東京での磁北はおよそ7度です。真北を0度とすれば、磁北は353度となります。方位磁石を見ている場合は、磁北が基準となるので、真北は7度の方角となります。ここで、およそと言ったのは、東京でもこの40年間で0.7度も西にずれたことが観測されているからです。では、どうして磁極は移動するのでしょうか。まずは、磁極が発生する理由です。地球の内部で高温の鉄とニッケルが対流しているからですね。難しく言えば、マントル対流によるダイナモ効果で磁力が発生するからだそうです。で、このマントル対流は大局的には流れの方向や早さが一定しているとはいえ、決して安定しているとはいえません。場所や時間によりばらつきが生じます。それらの動きの総体的な結果が磁極となっているため、磁極は一定の場所にとどまらないのです。さらに、面白いことには、南磁極は北磁極のちょうど反対側にはないというおまけ付きです。とはいえ、いきなりポールシフトのような磁極反転現象が起こるほど不安定ではありません。

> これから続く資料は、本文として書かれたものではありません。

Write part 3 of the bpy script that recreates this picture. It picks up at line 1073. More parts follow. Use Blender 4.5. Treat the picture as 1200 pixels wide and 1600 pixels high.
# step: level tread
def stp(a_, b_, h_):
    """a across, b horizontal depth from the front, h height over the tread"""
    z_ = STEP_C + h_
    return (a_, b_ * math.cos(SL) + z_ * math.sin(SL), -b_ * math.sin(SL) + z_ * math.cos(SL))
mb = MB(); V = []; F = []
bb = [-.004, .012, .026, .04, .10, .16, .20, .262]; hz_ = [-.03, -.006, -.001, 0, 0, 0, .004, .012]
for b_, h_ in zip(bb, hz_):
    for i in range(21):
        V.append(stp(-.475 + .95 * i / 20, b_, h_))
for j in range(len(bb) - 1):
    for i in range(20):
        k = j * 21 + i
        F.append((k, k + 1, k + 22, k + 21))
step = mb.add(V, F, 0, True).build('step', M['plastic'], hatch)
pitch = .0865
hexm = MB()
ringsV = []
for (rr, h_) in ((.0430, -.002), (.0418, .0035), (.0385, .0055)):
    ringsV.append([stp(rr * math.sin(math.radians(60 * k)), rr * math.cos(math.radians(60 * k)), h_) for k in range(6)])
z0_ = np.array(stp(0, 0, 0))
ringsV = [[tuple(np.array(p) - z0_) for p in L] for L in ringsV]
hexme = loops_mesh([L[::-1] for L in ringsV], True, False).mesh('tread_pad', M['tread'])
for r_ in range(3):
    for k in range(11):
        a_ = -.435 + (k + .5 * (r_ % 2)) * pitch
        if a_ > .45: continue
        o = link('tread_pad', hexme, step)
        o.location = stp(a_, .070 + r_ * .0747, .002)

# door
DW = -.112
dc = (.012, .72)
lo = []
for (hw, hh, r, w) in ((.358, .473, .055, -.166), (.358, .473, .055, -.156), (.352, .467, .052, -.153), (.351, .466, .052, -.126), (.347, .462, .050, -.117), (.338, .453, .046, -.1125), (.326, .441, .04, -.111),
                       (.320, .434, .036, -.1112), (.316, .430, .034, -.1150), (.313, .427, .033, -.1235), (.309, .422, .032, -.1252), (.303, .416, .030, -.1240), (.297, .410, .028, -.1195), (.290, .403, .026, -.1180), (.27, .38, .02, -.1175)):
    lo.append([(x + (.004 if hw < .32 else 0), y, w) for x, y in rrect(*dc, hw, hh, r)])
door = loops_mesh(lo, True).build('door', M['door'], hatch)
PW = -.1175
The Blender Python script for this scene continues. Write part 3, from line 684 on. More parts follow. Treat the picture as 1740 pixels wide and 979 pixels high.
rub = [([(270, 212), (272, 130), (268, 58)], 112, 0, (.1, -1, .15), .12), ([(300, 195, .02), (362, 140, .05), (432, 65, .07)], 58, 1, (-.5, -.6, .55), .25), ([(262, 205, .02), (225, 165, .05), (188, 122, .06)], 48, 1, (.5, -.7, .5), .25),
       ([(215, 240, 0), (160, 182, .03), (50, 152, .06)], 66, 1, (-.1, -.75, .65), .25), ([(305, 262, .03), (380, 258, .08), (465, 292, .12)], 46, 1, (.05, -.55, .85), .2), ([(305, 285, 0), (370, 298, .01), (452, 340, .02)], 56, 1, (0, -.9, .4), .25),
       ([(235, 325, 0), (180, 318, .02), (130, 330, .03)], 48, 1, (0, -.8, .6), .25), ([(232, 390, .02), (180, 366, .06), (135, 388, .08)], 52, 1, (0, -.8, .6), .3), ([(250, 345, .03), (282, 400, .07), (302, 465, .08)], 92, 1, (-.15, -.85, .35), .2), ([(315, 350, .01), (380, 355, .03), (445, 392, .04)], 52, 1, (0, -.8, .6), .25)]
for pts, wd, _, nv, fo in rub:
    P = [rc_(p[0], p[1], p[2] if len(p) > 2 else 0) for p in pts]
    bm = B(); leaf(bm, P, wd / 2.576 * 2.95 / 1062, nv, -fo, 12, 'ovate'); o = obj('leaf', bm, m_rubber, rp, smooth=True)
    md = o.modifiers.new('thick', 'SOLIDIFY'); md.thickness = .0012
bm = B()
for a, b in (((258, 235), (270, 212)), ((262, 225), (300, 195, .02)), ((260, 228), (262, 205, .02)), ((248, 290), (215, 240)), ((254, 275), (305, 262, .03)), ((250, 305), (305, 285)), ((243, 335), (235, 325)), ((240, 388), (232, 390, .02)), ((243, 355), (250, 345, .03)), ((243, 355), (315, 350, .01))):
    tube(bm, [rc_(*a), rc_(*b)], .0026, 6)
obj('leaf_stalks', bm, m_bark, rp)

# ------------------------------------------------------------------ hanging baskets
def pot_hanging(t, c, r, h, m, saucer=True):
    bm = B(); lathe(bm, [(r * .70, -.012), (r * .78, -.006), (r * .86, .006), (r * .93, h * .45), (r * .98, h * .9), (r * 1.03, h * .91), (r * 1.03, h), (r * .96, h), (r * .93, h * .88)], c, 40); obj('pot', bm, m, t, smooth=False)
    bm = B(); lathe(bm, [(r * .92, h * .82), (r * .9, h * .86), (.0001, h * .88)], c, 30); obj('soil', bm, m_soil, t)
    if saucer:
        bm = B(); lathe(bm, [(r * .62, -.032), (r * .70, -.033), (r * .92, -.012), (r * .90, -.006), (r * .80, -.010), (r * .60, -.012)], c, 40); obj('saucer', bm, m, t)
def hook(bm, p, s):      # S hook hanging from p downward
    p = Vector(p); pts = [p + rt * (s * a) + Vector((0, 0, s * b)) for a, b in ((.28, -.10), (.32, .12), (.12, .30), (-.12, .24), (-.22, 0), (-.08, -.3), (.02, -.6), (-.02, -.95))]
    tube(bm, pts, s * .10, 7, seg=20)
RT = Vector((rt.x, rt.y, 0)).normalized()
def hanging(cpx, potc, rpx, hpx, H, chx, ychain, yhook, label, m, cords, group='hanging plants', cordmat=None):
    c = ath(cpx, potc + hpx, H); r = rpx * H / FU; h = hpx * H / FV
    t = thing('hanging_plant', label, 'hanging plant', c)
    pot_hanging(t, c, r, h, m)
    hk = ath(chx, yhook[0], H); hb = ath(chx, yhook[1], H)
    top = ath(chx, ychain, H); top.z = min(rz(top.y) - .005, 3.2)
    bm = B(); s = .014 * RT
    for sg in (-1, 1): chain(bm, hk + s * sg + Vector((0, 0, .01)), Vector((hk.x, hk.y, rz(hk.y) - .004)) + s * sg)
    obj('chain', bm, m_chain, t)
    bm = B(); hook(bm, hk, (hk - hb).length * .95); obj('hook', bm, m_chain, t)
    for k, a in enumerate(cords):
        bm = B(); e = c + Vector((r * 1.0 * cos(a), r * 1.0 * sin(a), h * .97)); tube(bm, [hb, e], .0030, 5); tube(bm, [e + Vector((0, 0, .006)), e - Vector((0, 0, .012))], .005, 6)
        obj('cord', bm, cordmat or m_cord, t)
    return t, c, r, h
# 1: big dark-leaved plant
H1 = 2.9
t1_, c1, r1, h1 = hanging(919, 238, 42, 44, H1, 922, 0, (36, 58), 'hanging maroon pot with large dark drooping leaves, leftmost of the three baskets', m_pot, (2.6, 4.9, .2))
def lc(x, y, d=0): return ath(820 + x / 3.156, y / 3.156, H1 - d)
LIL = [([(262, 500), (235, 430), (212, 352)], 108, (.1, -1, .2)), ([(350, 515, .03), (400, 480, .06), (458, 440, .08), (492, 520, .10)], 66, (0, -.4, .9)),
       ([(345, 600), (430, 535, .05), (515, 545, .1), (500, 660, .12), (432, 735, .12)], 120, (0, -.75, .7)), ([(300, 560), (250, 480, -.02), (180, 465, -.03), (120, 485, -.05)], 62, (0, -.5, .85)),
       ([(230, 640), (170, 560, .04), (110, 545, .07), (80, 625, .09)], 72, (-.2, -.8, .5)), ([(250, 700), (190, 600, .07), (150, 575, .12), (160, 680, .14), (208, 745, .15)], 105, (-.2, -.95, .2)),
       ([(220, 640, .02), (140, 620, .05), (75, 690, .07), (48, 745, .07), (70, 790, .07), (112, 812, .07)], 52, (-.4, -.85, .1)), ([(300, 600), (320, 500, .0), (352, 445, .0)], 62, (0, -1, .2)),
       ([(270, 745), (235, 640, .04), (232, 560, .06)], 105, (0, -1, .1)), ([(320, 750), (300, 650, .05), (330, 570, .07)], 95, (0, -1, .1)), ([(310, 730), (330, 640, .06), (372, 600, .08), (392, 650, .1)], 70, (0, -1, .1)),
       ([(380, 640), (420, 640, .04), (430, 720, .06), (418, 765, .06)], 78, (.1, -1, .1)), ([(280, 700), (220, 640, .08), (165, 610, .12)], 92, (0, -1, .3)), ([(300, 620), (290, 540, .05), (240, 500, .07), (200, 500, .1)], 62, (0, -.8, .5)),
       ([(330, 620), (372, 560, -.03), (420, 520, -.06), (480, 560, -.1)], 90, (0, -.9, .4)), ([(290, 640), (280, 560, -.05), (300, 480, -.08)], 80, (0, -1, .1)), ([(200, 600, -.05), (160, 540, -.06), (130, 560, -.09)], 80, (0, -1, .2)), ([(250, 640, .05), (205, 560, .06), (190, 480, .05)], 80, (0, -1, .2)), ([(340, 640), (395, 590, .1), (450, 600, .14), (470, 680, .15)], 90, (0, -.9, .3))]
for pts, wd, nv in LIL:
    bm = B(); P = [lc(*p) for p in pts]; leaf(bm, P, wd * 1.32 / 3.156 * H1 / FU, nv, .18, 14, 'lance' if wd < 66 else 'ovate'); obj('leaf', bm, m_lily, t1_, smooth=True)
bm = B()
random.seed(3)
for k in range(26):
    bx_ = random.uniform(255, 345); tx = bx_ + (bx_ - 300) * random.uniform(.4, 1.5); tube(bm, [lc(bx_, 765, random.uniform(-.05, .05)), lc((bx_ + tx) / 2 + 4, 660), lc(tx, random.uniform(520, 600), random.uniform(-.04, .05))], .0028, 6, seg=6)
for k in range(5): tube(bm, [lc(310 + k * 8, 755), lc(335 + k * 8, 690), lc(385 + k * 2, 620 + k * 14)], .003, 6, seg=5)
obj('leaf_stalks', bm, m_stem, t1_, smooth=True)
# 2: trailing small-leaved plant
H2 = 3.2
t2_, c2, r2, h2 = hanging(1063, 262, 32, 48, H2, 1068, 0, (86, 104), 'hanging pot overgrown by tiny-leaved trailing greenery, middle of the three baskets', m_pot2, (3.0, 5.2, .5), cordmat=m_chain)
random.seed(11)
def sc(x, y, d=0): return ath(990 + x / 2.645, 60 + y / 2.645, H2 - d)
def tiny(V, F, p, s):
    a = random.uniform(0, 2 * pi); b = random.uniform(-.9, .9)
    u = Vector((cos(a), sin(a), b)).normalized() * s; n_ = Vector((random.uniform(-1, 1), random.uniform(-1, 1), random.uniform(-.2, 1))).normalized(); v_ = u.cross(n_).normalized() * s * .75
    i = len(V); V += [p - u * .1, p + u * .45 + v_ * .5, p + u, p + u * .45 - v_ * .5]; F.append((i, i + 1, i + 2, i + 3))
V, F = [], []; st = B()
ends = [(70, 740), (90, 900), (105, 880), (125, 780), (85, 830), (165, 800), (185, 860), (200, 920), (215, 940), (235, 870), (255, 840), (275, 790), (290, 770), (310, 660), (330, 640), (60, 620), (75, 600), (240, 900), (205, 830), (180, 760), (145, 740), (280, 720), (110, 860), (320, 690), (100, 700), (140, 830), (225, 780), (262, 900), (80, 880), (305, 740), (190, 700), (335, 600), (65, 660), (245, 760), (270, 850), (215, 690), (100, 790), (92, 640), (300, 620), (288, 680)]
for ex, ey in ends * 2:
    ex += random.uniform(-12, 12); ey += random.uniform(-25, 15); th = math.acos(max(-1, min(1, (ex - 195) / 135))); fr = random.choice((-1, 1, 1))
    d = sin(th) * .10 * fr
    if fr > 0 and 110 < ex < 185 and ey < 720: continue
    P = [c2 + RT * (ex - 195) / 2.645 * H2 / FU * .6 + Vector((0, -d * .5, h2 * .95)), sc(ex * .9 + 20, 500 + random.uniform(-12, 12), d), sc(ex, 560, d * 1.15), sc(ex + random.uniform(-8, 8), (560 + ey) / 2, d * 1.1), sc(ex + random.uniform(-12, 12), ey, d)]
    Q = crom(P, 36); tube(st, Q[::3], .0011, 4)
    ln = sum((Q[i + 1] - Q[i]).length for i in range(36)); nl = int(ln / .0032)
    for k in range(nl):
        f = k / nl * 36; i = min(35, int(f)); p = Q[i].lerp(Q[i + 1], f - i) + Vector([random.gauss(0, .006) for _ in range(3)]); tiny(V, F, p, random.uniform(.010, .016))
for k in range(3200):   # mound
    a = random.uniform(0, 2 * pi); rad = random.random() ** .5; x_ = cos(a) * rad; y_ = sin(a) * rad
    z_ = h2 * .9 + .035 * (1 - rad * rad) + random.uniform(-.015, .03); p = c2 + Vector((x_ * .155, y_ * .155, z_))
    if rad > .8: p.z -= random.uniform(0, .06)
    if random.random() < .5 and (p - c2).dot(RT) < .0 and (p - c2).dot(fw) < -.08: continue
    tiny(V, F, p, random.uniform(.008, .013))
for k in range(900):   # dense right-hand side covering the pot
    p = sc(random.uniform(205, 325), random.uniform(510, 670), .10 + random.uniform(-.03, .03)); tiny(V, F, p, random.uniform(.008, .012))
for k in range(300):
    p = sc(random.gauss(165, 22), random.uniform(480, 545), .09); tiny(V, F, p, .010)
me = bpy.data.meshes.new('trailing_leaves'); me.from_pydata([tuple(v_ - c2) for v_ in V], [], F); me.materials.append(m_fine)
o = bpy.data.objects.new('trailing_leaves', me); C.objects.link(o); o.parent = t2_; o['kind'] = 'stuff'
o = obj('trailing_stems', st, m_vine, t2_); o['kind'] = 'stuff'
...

では、ここで問題です。月の裏側で遭難した場合、サバイバルの道具として何が必要になるでしょうか。地球だと、水と食糧とマッチと磁石と答えそうです。私も震災に備えて鞄の中にはライターとコンパスを入れています。でも、月には酸素がないので、マッチは使えませんし、磁場がないので、磁石も意味がありません。しかも、月の裏側なので太陽電池も使えません。まあ、宇宙服とか酸素ボンベとか水とか食糧とかが基本的には必要となりますが、あまりにも過酷な環境です。せめてもの救いは、重さが地球の1/6ということくらいです。あと、方位を定めるには星図を使う必要があるでしょう。

つまり、月のようにマントル対流のない天体では磁極がありません。木星や土星などのガス状の惑星ではガスの対流で磁場が観測されています。火星はかつては対流があったようですが、現在では固まっているため、磁場は観測できません。つまり、方位磁石は役に立ちません。不思議なのは金星です。鉄やニッケルなどの内部成分や内部のマントル対流も地球と同じと推定されていますが、探査機「あかつき」の観測によると微弱な地場しか検出されていません。自転速度が地球の100倍も遅いからという説もありますが、現時点では謎のままです。

というわけで、あなたも方位磁石を持って北に向かって歩いてみませんか? 7度のズレって、意外と大きいことが体感できますよ。



さあ、今日も地図を広げて、
コンパスが示す方角へ冒険にでかけましょう。
最後までお読みいただき、ありがとうございました。